- The Washington Times - Sunday, December 8, 2002

Federal authorities are investigating whether the rifle used in a multistate sniper killing spree was stolen by an employee of a Tacoma, Wash., gun store and sold "off the books" before the shootings began.
Agents from the Bureau of Alcohol, Tobacco and Firearms, and the Internal Revenue Service, unable to determine where sniper suspects John Allen Muhammad and John Lee Malvo got the .223-caliber Bushmaster XM15 semiautomatic rifle authorities believe was used in the killings, focused on the theft theory late last month.
The $1,600 weapon was traced through ballistics tests to several of the victims in Alabama, Georgia, Louisiana, Maryland, Virginia and the District. The gun was found in Mr.
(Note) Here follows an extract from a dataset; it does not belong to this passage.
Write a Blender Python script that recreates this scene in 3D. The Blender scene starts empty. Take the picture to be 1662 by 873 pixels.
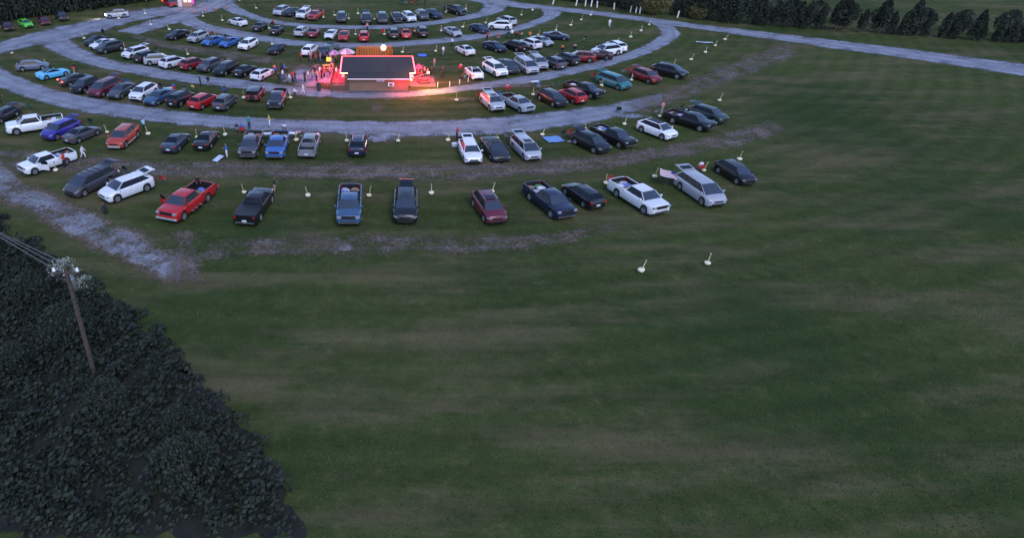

Muhammad's car at the time of his arrest at a Maryland highway rest stop.
The weapon was delivered by the manufacturer July 2 to Bull's Eye Shooter Supply Inc. in Tacoma, but authorities said the store has been unable to produce the rifle or a sales receipt showing when the rifle was purchased. Gun dealers are required by law to keep records showing when the weapon was sold and to whom.
ATF and IRS agents armed with search warrants raided Bull's Eye on Wednesday, taking several boxes of documents from the store. They also removed other documents and material from the home of the store's owner, Brian Borgelt.
Officials at Bull's Eye, according to federal law enforcement authorities, have been unable to produce the required sales records or account for more than 150 weapons. Investigators have focused on accusations that some of them may have been sold "off the books," meaning the purchases were not official and not recorded.
Mr. Borgelt did not return calls this week to his office for comment.
The rifle authorities believe was used in the sniper killings was on display at the Tacoma store with a variety of accessories, according to authorities, although employees told investigators they never noticed that it had disappeared and never reported that it had been stolen.
Mr. Muhammad, 41, should not have been able to purchase the weapon because of a pending restraining order filed by his ex-wife, Mildred Denise Williams, which said he had threatened to kidnap their three children. The Pierce County, Wash., order specifically prevented him from possessing a firearm.
Mr. Malvo, 17, also would not have been allowed to buy the rifle, because he is a minor and an illegal alien awaiting a deportation hearing.
The two men were arrested Oct. 24 while sleeping in a blue 1990 Chevrolet Caprice police believe was used during a three-week shooting spree that killed 10 persons and wounded three in Maryland, the District and Virginia. They are also charged with shootings in Louisiana, Alabama and Georgia, and are suspected in a shooting in Washington state.
Mr. Muhammad faces capital murder charges in Prince William County in the Oct. 9 shooting of Dean Harold Meyers, 53, who was fatally shot as he pumped gas at a station in Manassas. He is scheduled for a court hearing Dec. 12 in Prince William County on a pending request by several media outlets that the court allow video coverage of his trial.
Mr. Malvo has been named on capital murder charges in the Oct. 3 shooting death of FBI analyst Linda Franklin, 47, who was killed outside a Home Depot at the Seven Corners Shopping Center in Fairfax County. He is scheduled to appear in court Jan. 14 for a preliminary hearing, when it will be determined whether he is to be tried as an adult.